The Record, coated in gold and encased in aluminum, ought to last a billion years—five thousand times longer than Homo sapiens have existed so far. Our civilization will be long gone by then. But maybe it’s not impossible for somebody to find it. A lot can happen in a billion years.

Forty years down, forty thousand to go until the first remote chance of discovery, by our calculations, which are frankly rather specious given so many unknown factors. I say “our calculations,” as if you and I performed them, but when you look at that pale blue dot, individuality seems irrelevant. Everything humankind has ever done is contained in that speck. “Think of the rivers of blood spilled by all those generals and emperors,” said Sagan, “so that in glory and in triumph they could become the momentary masters of a fraction of a dot.” The aliens aren’t going to know who did the calculations. The Record does not detail the deeds of great heroes or terrible villains. Alexander the Great and his seventy Alexandrias will be forgotten as surely as we will be. Even Bach, whose music features so prominently on the Record, isn’t identified on it by name. So I might as well give us credit: our calculations. Forty thousand to a billion years until somebody finds our message.

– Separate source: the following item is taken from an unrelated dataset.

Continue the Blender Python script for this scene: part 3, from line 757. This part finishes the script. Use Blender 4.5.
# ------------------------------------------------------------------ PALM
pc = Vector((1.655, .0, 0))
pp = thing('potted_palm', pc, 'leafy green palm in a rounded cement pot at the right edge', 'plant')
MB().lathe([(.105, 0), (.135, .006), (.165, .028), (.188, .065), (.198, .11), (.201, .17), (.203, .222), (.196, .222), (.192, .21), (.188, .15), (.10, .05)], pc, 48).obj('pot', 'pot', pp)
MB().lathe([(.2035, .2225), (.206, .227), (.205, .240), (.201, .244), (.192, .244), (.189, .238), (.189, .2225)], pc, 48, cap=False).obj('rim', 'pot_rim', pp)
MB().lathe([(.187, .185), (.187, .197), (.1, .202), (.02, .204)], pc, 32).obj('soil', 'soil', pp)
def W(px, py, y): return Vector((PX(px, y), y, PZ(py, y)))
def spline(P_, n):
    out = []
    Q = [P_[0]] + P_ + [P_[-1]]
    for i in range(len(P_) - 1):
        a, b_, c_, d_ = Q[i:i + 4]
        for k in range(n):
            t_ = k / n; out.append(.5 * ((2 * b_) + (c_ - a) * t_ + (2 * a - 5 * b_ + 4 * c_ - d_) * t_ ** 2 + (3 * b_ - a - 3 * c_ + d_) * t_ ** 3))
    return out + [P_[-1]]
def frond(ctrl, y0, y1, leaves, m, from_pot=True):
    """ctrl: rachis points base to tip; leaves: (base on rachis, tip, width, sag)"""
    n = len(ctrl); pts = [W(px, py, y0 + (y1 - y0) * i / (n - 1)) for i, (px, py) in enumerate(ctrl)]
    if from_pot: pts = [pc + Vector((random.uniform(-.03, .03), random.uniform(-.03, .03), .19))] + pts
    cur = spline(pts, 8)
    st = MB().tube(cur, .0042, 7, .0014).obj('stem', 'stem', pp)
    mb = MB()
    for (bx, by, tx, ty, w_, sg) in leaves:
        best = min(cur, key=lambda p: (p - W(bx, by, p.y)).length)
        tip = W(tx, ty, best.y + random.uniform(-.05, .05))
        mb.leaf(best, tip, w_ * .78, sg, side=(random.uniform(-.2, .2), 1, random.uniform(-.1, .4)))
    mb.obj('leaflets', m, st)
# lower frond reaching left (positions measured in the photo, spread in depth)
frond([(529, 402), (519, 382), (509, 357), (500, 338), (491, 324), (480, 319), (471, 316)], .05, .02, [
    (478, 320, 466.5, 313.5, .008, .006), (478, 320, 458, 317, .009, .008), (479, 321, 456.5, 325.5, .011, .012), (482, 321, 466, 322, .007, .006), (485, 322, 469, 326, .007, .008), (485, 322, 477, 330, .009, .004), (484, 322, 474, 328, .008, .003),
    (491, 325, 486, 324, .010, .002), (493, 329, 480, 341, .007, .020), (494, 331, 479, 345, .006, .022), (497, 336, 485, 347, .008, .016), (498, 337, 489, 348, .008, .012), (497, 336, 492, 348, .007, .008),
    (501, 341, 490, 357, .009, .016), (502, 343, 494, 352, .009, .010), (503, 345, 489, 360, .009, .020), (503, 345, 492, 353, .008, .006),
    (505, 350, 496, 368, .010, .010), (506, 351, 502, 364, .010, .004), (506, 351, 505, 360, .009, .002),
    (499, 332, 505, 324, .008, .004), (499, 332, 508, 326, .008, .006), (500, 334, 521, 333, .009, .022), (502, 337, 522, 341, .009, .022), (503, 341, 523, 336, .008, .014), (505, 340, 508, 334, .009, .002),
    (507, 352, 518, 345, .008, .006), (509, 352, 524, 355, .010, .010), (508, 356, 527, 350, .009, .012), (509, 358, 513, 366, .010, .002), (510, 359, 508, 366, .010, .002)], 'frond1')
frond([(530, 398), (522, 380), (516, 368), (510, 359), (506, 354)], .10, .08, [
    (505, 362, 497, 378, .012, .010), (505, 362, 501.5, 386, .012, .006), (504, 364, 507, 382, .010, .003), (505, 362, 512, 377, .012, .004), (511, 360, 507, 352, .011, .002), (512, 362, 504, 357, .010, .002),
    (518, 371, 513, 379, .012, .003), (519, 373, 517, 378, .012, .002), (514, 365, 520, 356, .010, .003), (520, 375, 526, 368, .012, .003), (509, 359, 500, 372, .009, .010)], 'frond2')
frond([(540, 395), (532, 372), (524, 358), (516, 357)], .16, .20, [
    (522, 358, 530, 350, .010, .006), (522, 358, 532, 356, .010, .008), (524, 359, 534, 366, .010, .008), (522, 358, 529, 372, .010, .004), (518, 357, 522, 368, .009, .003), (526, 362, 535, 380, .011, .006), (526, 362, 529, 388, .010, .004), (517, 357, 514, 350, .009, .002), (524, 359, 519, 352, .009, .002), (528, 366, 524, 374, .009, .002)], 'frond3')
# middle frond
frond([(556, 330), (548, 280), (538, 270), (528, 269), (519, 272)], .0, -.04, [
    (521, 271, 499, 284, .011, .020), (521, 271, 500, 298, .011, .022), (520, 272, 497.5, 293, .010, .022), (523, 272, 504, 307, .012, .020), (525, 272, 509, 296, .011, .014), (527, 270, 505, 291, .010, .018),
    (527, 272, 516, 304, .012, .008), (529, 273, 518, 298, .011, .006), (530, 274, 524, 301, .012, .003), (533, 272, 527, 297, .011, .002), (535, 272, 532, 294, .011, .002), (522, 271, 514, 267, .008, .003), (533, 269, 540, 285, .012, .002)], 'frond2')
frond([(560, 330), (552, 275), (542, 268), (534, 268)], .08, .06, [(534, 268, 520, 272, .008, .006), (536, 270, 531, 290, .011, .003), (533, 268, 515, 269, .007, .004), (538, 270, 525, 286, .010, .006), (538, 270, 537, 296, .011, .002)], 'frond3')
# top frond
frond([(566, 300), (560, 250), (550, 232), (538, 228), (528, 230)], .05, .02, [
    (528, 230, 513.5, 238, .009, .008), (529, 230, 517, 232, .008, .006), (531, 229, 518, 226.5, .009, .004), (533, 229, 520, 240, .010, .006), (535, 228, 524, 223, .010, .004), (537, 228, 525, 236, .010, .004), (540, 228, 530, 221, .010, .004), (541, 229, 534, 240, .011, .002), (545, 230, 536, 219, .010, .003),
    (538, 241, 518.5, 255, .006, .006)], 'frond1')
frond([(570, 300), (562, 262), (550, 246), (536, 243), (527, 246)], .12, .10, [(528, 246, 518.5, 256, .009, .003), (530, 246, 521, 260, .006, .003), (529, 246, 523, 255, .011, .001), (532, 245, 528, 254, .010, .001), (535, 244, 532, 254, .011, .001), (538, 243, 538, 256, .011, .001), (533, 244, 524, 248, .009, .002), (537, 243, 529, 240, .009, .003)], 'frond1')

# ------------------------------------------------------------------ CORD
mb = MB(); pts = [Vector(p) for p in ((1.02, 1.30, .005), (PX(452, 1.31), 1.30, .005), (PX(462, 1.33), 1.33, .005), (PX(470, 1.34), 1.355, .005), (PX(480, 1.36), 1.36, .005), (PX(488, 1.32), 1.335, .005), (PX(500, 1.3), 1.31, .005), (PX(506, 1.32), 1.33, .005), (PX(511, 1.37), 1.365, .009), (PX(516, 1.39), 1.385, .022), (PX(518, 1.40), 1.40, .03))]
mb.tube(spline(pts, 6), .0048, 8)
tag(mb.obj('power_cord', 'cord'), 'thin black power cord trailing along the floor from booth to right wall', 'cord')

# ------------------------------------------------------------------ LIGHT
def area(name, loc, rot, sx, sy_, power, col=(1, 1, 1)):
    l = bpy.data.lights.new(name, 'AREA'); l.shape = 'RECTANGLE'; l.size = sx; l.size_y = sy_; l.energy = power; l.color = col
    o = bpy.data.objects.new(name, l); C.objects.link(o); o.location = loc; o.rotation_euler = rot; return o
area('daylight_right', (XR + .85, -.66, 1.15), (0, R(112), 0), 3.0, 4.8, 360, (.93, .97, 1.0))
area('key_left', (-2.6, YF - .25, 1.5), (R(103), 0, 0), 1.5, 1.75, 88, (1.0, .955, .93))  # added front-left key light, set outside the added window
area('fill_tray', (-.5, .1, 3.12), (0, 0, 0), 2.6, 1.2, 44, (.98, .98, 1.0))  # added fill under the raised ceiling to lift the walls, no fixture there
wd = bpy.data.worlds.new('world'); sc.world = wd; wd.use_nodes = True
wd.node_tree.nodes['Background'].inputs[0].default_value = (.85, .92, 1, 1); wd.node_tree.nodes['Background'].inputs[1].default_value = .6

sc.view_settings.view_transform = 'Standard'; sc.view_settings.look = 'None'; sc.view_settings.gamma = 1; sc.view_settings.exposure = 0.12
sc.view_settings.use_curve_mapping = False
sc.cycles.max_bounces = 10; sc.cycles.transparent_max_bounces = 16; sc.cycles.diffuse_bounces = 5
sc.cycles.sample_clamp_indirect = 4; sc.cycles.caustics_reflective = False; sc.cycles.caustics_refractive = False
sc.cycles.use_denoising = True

Sagan compared sending Voyager out into the universe to throwing a dart at the wall in a pitch-black empty Madison Square Garden, hoping to hit one of a few scattered balloons attached to the walls. “IS THERE ANYBODY ALIVE OUT THERE?” Bruce Springsteen asks at every concert. He knows the 20,789 voices of a sold-out Garden crowd will reply in ecstatic affirmative, but he asks anyway. Voyager asks the universe the same question, knowing we will never get a reply. But we ask anyway. It comes to the same thing, somehow. The beauty is in the attempt.

The pale blue dot stands indifferent to finishing the essay, the billion years versus saving the whales, the profound emptiness of space versus finding someone to love. But Sagan didn’t see it that way. The image famously inspired him to invite us “to deal more kindly and compassionately with one another, and to preserve and cherish that pale blue dot, the only home we’ve ever known.”

Sometimes the thought of Voyager going forever undiscovered in an indifferent, dead, godless universe seems incredibly bleak. But other times … the overabundance of enthusiasm for J. S. Bach, the comically stiff UN message, Ann Druyan’s inscrutable brainwaves of imperfect, unfaithful love, Carl Sagan’s enigmatic laugh, the plaintive humpback whale song—I think: but this is caring, this is living. This is god. If nowhere else, then here.